In pratica, con l'introduzione di questa norma, si darebbe un  potere maggiore all'imprenditoria che potrebbe risolvere i rapporti di lavoro senza aver bisogno di motivi apparenti, una norma che aumenterebbe ancora di più la portata devastante del precariato in un mondo lavorativo già pesantemente incerto.
La levata di scudi è stata molteplice, da parte dei sindacati, dai partiti "d'opposizione" e dai sindacati maggiori con varie dichiarazioni sui media nazionali.
Quello che preoccupa è il tono dimesso e sopratutto la mancanza di un'adeguata informazione a cascata sulle persone.
Sappiamo bene come, tatticamente, in questi anni non solo CISL e UIL, ma anche CGIL abbiano avuto un atteggiamento ambiguo a seconda dei colori dei governi su certi temi, arrivando addirittura a non sostenere i referendum abrogativi del 2003 che volevano abolire il numero minimo per usufruire dei benefici appunto dell'articolo 18, estendendo tale "dirittto" anche ai lavoratori di aziende sotto i 15 dipendenti (ormai la maggioranza in Italia), referendum promossi all'epoca da Rifondazione Comunista e boicottati dall'ex sinistra Ds oltre che da CISL UIL e sostenuti solo in extremis da CGIL.

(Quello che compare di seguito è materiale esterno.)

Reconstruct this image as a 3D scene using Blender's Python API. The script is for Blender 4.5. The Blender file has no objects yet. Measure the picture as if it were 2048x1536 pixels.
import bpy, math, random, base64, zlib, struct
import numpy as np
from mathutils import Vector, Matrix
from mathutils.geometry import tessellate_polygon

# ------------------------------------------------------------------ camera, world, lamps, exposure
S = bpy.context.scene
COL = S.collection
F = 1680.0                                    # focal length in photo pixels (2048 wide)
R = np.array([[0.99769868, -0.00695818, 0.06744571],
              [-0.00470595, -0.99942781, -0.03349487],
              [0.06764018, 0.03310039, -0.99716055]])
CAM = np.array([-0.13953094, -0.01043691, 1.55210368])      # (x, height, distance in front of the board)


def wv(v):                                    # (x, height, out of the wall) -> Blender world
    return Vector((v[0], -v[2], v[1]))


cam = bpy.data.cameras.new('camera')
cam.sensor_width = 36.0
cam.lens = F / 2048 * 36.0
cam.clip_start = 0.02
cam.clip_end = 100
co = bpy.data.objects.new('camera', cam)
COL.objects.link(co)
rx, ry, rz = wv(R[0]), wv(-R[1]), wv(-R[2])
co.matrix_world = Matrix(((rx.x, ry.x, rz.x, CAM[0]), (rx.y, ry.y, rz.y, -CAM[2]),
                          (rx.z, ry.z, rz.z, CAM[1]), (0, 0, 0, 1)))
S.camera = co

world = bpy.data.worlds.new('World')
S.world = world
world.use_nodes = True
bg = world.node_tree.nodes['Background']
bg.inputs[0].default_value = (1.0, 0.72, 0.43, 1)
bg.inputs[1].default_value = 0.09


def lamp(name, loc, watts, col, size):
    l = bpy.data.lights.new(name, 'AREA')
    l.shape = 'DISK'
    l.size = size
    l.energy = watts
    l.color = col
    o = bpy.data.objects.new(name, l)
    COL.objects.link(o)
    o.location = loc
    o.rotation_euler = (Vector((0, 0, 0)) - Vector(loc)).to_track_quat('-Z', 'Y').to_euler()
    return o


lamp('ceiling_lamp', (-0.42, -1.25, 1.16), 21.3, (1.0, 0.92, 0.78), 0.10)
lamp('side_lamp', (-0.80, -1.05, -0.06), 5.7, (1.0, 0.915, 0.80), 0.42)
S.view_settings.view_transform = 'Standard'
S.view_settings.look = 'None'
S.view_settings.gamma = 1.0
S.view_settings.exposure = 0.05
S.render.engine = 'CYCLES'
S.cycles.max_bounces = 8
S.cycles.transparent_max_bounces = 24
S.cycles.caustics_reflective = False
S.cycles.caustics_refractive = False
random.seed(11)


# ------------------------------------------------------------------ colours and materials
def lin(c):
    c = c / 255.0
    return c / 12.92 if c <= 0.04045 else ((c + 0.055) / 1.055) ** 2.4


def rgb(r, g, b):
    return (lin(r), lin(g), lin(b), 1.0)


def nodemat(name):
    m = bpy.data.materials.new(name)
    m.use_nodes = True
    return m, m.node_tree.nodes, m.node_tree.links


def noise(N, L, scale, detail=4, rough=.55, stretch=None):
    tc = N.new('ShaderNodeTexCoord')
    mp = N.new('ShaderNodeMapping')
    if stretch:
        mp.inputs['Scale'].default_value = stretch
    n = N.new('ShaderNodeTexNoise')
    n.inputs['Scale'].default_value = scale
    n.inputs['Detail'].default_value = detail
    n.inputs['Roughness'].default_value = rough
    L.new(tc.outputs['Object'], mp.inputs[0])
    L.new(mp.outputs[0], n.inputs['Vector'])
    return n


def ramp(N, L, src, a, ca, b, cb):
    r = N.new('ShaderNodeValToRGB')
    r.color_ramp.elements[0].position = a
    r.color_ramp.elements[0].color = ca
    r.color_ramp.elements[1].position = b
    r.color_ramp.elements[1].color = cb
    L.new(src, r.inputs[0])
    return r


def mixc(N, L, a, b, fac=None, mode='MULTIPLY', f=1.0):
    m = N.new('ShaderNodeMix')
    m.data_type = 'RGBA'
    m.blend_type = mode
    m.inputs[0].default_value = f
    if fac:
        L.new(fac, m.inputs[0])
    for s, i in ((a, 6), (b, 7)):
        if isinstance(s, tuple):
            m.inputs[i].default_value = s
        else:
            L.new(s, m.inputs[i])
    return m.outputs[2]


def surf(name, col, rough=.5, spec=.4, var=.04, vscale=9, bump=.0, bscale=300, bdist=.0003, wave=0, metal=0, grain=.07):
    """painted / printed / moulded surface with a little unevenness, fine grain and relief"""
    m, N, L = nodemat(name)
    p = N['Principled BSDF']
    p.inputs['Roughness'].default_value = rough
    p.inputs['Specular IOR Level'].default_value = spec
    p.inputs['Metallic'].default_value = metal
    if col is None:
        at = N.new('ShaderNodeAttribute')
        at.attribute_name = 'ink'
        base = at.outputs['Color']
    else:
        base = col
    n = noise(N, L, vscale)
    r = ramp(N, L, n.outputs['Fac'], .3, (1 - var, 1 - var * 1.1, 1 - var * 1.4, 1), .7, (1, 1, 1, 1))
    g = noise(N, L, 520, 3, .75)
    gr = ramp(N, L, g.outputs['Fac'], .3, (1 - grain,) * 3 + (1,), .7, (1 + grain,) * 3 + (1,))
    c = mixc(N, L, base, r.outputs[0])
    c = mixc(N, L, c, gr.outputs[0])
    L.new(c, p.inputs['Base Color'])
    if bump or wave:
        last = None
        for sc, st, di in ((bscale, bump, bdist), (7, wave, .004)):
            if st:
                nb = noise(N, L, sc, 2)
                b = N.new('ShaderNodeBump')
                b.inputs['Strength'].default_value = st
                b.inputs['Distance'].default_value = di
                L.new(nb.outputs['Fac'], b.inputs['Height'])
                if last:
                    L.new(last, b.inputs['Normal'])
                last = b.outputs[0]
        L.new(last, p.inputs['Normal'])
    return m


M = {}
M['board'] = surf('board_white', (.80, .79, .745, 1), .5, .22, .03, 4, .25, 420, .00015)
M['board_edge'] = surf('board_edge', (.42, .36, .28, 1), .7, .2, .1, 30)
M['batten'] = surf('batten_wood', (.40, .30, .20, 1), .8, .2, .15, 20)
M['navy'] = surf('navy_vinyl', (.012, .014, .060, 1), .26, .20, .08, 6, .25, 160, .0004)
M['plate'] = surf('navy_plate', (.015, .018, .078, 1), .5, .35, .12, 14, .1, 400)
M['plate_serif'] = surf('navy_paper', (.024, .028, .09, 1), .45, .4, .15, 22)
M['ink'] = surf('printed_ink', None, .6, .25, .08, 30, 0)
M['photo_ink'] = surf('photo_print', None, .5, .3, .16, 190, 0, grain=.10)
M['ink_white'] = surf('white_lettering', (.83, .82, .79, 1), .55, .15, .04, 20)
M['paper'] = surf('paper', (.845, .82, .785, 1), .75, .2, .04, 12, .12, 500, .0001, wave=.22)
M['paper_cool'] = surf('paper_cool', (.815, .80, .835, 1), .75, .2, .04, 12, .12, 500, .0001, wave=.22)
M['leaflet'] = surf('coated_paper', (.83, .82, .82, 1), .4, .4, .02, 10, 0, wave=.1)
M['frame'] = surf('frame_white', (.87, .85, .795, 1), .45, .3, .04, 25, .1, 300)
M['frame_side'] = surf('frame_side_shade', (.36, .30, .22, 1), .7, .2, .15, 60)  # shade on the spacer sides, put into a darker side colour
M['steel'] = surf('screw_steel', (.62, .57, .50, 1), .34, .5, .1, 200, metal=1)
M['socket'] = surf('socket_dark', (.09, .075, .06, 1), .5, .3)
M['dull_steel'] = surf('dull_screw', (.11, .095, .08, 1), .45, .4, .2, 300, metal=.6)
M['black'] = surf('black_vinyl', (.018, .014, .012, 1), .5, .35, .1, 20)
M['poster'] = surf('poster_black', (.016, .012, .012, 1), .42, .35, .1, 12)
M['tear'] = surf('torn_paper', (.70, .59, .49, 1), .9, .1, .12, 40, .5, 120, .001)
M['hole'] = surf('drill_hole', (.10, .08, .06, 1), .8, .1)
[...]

Non stupisce quindi che si sia arrivati a questo punto, ormai critico, quasi senza colpo ferire.
In un momento in cui la crisi economica morde ancor più duramente, come al solito si tutela chi ha il "coltello dalla parte del manico" cercando di snellire la burocrazia del mercato del lavoro con la scusa di voler aiutare l'economia a ripartire.
Peccato che gli unici "fardelli" da cui liberarsi paiono ancora e soltanto i lavoratori, sempre più avviati, grazie a questa normativa, nel caso passasse, ad una vita da precari, indipendentemente dal tipo di contratto.
Di tutto questo, se ne accorgeranno gli italiani?
Ne dubito fortemente.

1 commento:

  1. era già tanto chiederlo prima agli italiani di essere informati su questi fatti, figuriamoci ora nel silenzio totale dell'informazione!